A few years later, Scott persuaded Yale to join him at Ideal. Scott is president and Yale is chief operating officer, while their father remains chairman. Each brother seems to represent a hemisphere of Ideal’s brain: Scott is the right side, tackling outward-facing functions like sales and marketing; Yale, who’s more reserved and makes straight-faced jokes about things like equipment depreciation, is the left brain, handling internal operations and administration.
If it fails in store, if it starts bending, if it collapses, it doesn’t matter what it looks like.
“At times, my area seems drier—even to me,” Yale says. “I have a certain amount of, I guess, attention and diligence and patience and other skills that I think allow me to work in this area.”
Both brothers agree that Yale’s side of the business is what keeps Ideal ticking. If the company promises a major brand that it can make an elaborate retail display for an upcoming holiday, it has to create an eye-catching design; engineer the corrugated structure to support merchandise without collapsing; and deliver everything on time. If the display will be shipped flat to the retailer and constructed by an employee, it has to be simple enough that an overworked clerk can assemble it efficiently.
“It has to hold product,” Scott says. “If it fails in store, if it starts bending, if it collapses, it doesn’t matter what it looks like.”
Basics and Beyond
Any display, no matter how fancy, begins its life as brown paper on a roll that weighs two-and-a-half tons and is made partially from scrap collected at factories like Ideal’s. There’s a virtual forest of roll stock in the company’s warehouse, stacked four high in the cavernous space. A corrugator crimps the paper into its familiar fluted shape, forming the medium, and uses heat, glue and starch to fuse the three layers. From there, the sheets are die-cut using large cylindrical or flat cookie cutters, making shapes as complex as a full-size human figure or an enlarged can of spray cheese.

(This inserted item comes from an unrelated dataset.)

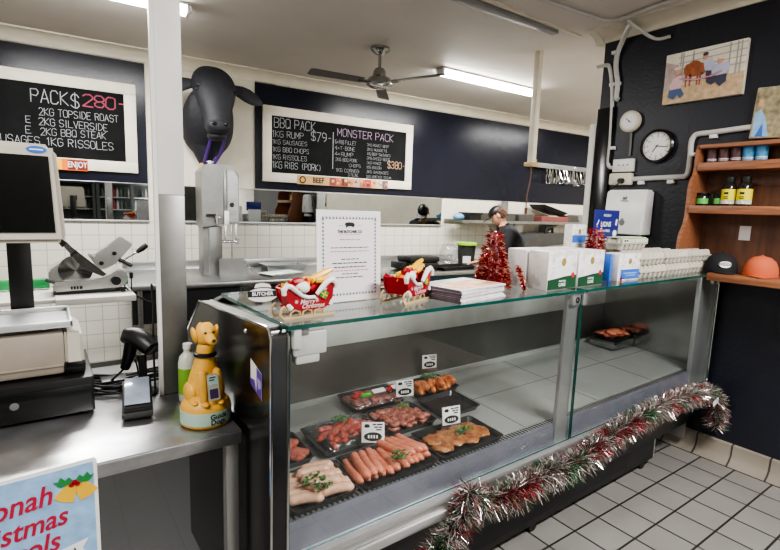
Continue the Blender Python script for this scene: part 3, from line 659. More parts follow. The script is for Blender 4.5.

“We’re not just a box plant,” Scott says. “Boxes are made without tooling. …All boxes are, no matter the size, scores and panels and slots. But for specialty stuff, it takes tools. It takes cutting dies, rotary cutting dies, flatbed cutting dies, printing plates—and so one of our biggest challenges as a manufacturer is storage for all these.”
Ideal has invested in equipment that makes corrugated products more sophisticated than plain brown boxes. The plant has a laminator that turns a different kind of paper—akin to a heavy magazine cover—into the third layer of a finished piece of corrugated, eliminating an old process for sticking labels on a box. Another machine puts a blanket of ink on paper before it gets corrugated. The new equipment shortens manufacturing times and allows for higher-quality graphics and colors—crucial considerations in producing detailed displays. Ideal’s in-house ink chemists are constantly tweaking colors to make sure they match customers’ logos.
“It’s not good enough to be this kind of red; it’s gotta be Orville Redenbacher red,” Scott says. “So instead of fighting it and saying corrugated can’t do that, we embraced it and made ourselves a different kind of display company.”
Part of Ideal’s transformation was aesthetic, since the Eisens felt their office space needed an ethos like that of a tech startup, ad agency or design firm. But it was also important to incorporate reminders of the company’s roots throughout the building. The legs of the glass-topped table in the creative team’s conference area are made from old rotary cutting dies, and the metal rods on the stair railing come from a machine found on the factory floor. “We’re never trying to deny that we’re in corrugated,” Eisen says. “That’s our lifeblood. It’s been my family’s lifeblood for 90 years. We love it. …We definitely like little reminders that no matter what we do in the front office, at the heart of it, we’re a manufacturer.”